Frame Game

The Booby Pulpit

In an interview this week, George W. Bush marveled at how Bill Clinton redefined the presidency by time and again spinning his opponents into a jam. “I’ve learned some lessons from [him],” Bush told Tom Brokaw, “and one of them is how to use the bully pulpit to define relations with Congress.” Good luck. The question of the next four years is how a president who can’t talk his way out of a paper bag can get anything difficult through a sharply divided Congress. His Cabinet appointees are about to find out.

Last Thursday, as liberal interest groups detailed charges of racism and radicalism against Attorney General nominee John Ashcroft and Interior Secretary nominee Gale Norton, reporters asked Bush to reply. Here’s an excerpt from that news conference.

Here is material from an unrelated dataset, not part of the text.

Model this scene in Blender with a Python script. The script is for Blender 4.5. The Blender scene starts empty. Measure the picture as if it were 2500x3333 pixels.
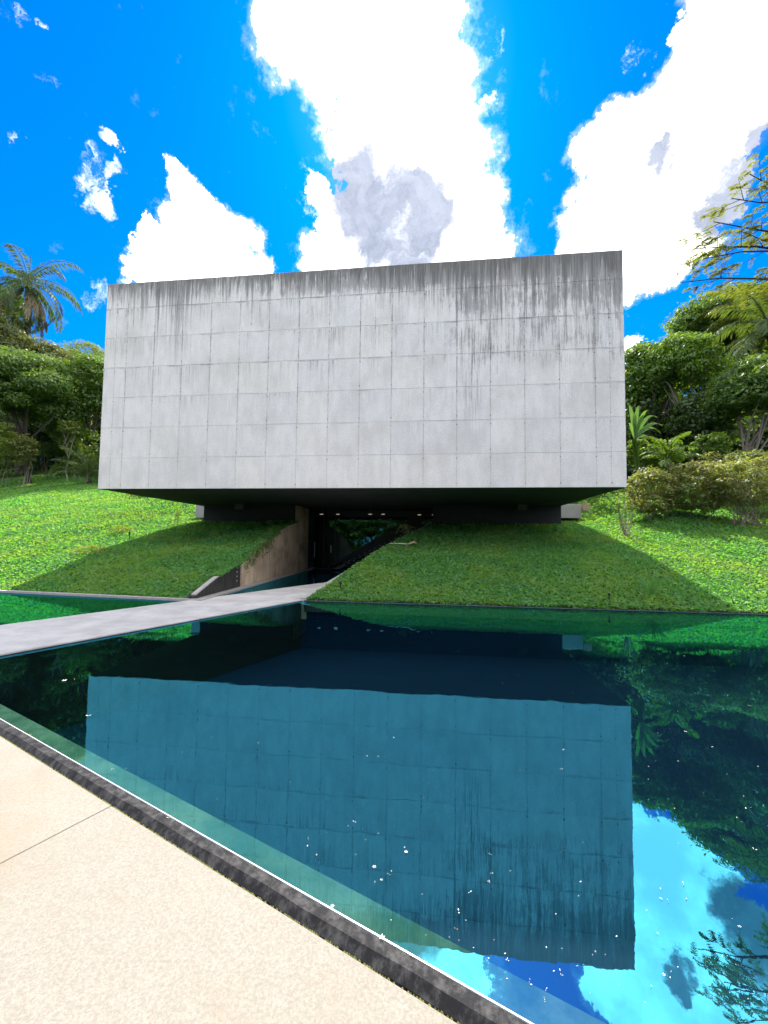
import bpy, bmesh, math, random
import numpy as np
from mathutils import Vector, Matrix
rng = np.random.default_rng(7); random.seed(7)
R = math.radians
sc = bpy.context.scene
C = sc.collection

# ---------------------------------------------------------------- camera
S = 1.05
FPX, YAW, PITCH, ROLL, CX, CY = 1306.57, .1154, .051, .0125, 1250.0, 1700.0
H = 1.55*S
cF = np.array([-math.sin(YAW)*math.cos(PITCH), math.cos(YAW)*math.cos(PITCH), math.sin(PITCH)])
cR = np.array([math.cos(YAW), math.sin(YAW), 0.0]); cU = np.cross(cR, cF)
cR, cU = cR*math.cos(ROLL)+cU*math.sin(ROLL), -cR*math.sin(ROLL)+cU*math.cos(ROLL)
cam = bpy.data.cameras.new('camera'); co = bpy.data.objects.new('camera', cam); C.objects.link(co)
m = Matrix(((cR[0], cU[0], -cF[0], 0), (cR[1], cU[1], -cF[1], 0), (cR[2], cU[2], -cF[2], H), (0, 0, 0, 1)))
co.matrix_world = m
cam.sensor_fit = 'HORIZONTAL'; cam.sensor_width = 36; cam.lens = FPX/2500*36
cam.shift_y = (CY-1666.5)/2500
cam.clip_start = .05; cam.clip_end = 3000
sc.camera = co

def ray(x, y): return cF+cR*(x-CX)/FPX-cU*(y-CY)/FPX
def at(x, y, Y):
    d = ray(x, y); return np.array([0, 0, H])+d*Y/d[1]
def atz(x, y, z):
    d = ray(x, y); return np.array([0, 0, H])+d*(z-H)/d[2]
def dirn(x, y):
    d = ray(x, y); return d/np.linalg.norm(d)

# ---------------------------------------------------------------- sun, sky, exposure
SUN_EL, SUN_AZ = 50.0, -5.5           # azimuth from +Y towards +X
sun = bpy.data.lights.new('sun', 'SUN'); so = bpy.data.objects.new('sun', sun); C.objects.link(so)
sun.energy = 5.0; sun.angle = R(.5); sun.color = (1, .955, .88)
sd = Vector((math.sin(R(SUN_AZ))*math.cos(R(SUN_EL)), math.cos(R(SUN_AZ))*math.cos(R(SUN_EL)), math.sin(R(SUN_EL))))
so.rotation_euler = (-sd).to_track_quat('-Z', 'Y').to_euler()
sc.view_settings.view_transform = 'Standard'; sc.view_settings.look = 'None'
sc.view_settings.gamma = 1; sc.view_settings.use_curve_mapping = False
sc.view_settings.exposure = 1.34

class NT:
    def __init__(s, tree): s.t = tree; s.n = tree.nodes; s.l = tree.links
    def node(s, typ, **kw):
        n = s.n.new(typ)
        for k, v in kw.items():
            if k.startswith('i_'):
                key = k[2:]; key = int(key) if key.isdigit() else key.replace('_', ' ')
                s.set(n.inputs[key], v)
            else: setattr(n, k, v)
        return n
    def set(s, sock, v):
        if hasattr(v, 'outputs'): v = v.outputs[0]
        if isinstance(v, bpy.types.NodeSocket): s.l.new(v, sock)
        else:
            try: sock.default_value = v
            except Exception: sock.default_value = (*v, 1) if hasattr(v, '__len__') else (v, v, v)
    def math(s, op, a, b=None, c=None, clamp=False):
        n = s.n.new('ShaderNodeMath'); n.operation = op; n.use_clamp = clamp
        for i, v in enumerate((a, b, c)):
            if v is not None: s.set(n.inputs[i], v)
        return n.outputs[0]
    def vmath(s, op, a, b=None, out=0):
        n = s.n.new('ShaderNodeVectorMath'); n.operation = op
        s.set(n.inputs[0], a)
        if b is not None:
            if op == 'SCALE': s.set(n.inputs[3], b)
            else: s.set(n.inputs[1], b)
        return n.outputs[out]
    def mapr(s, v, a, b, c=0., d=1., smooth=True):
        n = s.n.new('ShaderNodeMapRange'); n.interpolation_type = 'SMOOTHSTEP' if smooth else 'LINEAR'
        s.set(n.inputs[0], v)
        for i, q in enumerate((a, b, c, d)): s.set(n.inputs[i+1], q)
        return n.outputs[0]
    def mix(s, f, a, b, mode='MIX'):
        n = s.n.new('ShaderNodeMix'); n.data_type = 'RGBA'; n.blend_type = mode; n.clamp_factor = True
        s.set(n.inputs[0], f); s.set(n.inputs[6], a); s.set(n.inputs[7], b)
        return n.outputs[2]
    def noise(s, vec, scale, detail=4, rough=.55, col=False, dist=0):
        n = s.n.new('ShaderNodeTexNoise'); s.set(n.inputs['Vector'], vec)
        n.inputs['Scale'].default_value = scale; n.inputs['Detail'].default_value = detail
        n.inputs['Roughness'].default_value = rough; n.inputs['Distortion'].default_value = dist
        return n.outputs['Color' if col else 'Fac']
    def scale(s, vec, sx, sy, sz):
        return s.vmath('MULTIPLY', vec, (sx, sy, sz))

w = bpy.data.worlds.new('World'); sc.world = w; w.use_nodes = True
W = NT(w.node_tree); W.n.clear()
gen = W.node('ShaderNodeTexCoord').outputs['Generated']
sky = W.node('ShaderNodeTexSky', sky_type='NISHITA', sun_disc=False, sun_elevation=R(SUN_EL), sun_rotation=R(SUN_AZ), air_density=1.0, dust_density=.35, ozone_density=2.2)
hs = W.node('ShaderNodeHueSaturation', i_Saturation=1.15, i_Value=.62, i_Color=W.mix(1.0, sky.outputs[0], (.24, .585, 1.14, 1), 'MULTIPLY'))
hs.inputs['Hue'].default_value = .5
warp = W.vmath('SCALE', W.vmath('SUBTRACT', W.noise(gen, 5.0, 7, .62, col=True), (.5, .5, .5)), .13)
warp2 = W.vmath('SCALE', W.vmath('SUBTRACT', W.noise(gen, 15.0, 6, .68, col=True), (.5, .5, .5)), .085)
gw = W.vmath('NORMALIZE', W.vmath('ADD', W.vmath('ADD', gen, warp), warp2))
def blobs(lst, vec):
    acc = None
    for (x, y, r) in lst:
        c = dirn(x, y); e = dirn(x+r, y); ang = math.acos(min(1, float(c@e)))
        e2 = dirn(x, y+r); ang = (ang+math.acos(min(1, float(c@e2))))/2
        d = W.vmath('DOT_PRODUCT', vec, tuple(c), out=1)
        f = W.mapr(d, math.cos(ang*1.62), math.cos(ang*.25))
        acc = f if acc is None else W.math('MAXIMUM', acc, f)
    return acc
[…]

Reporter: Your secretary of the interior-designate, Gale Norton, made a speech a few years ago in which she lamented the loss in the Civil War [by] the Confederacy, because she said too much was lost, referring to states’ rights doctrine. What do you say to citizens who might hear that and are concerned that your nominee’s defending the states’ rights position of the Confederacy may mean a retreat from federal protection through federal power of minority rights?Bush: I’d say that’s just a ridiculous interpretation of what’s in her heart. She’s been the attorney general of the state of Colorado. She’s a person who upheld the laws of that state. She is—she in no way, shape or form was talking about any value to slavery. …I picked John Ashcroft because he’s a good attorney. He’s going to be the attorney general, he’s going to be the nation’s lawyer, and he’ll enforce the laws on the books. And people will get a chance to hear that. This, too, was a person who was elected to public office.

Watching this exchange, I was reminded of what my then future father-in-law said when he learned that his daughter was dating me: “He’s Jewish, and he’s employed.” That’s essentially Bush’s defense of his nominees. He made it through an entire presidential campaign deflecting questions about his policies and his record by observing that his “heart” was pure, that he had been “elected” to office, and that he had “upheld” his state’s laws. Having eked out victory, he thinks these vacuous assurances will suffice for governing. The Cabinet nomination fights, which senators tend to resolve in favor of the president, are likely to bolster his confidence in this approach. But when Democrats put campaign-finance reform on his desk and frame his tax cut as a reckless sop to the rich, Bush will have to do more than remind the public that he’s Christian and employed.

To liberals, Bush’s inarticulateness is a joke. But for conservatives, it’s a problem. Ashcroft and Norton deserve better advocacy. The charge that Norton defended slavery is a cynical slur. What she actually said was that the Confederacy fought for two things—the principle of state sovereignty and the practice of slavery—and that the specific repugnance of the latter obscured the general merits of the former. Clinton would have had the brains and skill to explain this distinction. Bush, however, could only stammer that Norton was nice, had held a political job, and didn’t really support slavery.

Republicans can find other spokesmen to defend their nominees and initiatives. But none of those spokesmen carries the weight of the president and each brings liabilities. The best defense of Ashcroft, for example, was presented two days ago on This Week:

He has signed a hate crimes bill. He put in a bill putting a five-year prison penalty on anyone who was convicted of a crime with a handgun. He has put a number of black jurists on the bench in Missouri. The first African-American in the history of Western Missouri went on the appeals court there, and he voted for 26 out of 28 of the African-American nominees to the bench in Washington.

Those words, delivered by the president-elect, might have swayed public opinion in Ashcroft’s favor. Instead, they were overshadowed by the speaker, Pat Robertson—exactly the sort of public figure Ashcroft’s opponents want to identify him with. This is the predicament Bush was supposed to resolve. Republicans have learned the hard way that control of Congress isn’t enough. Without a coherent, authoritative voice, they can’t beat the Democrats. For six years, they’ve waited for that voice. They’re still waiting.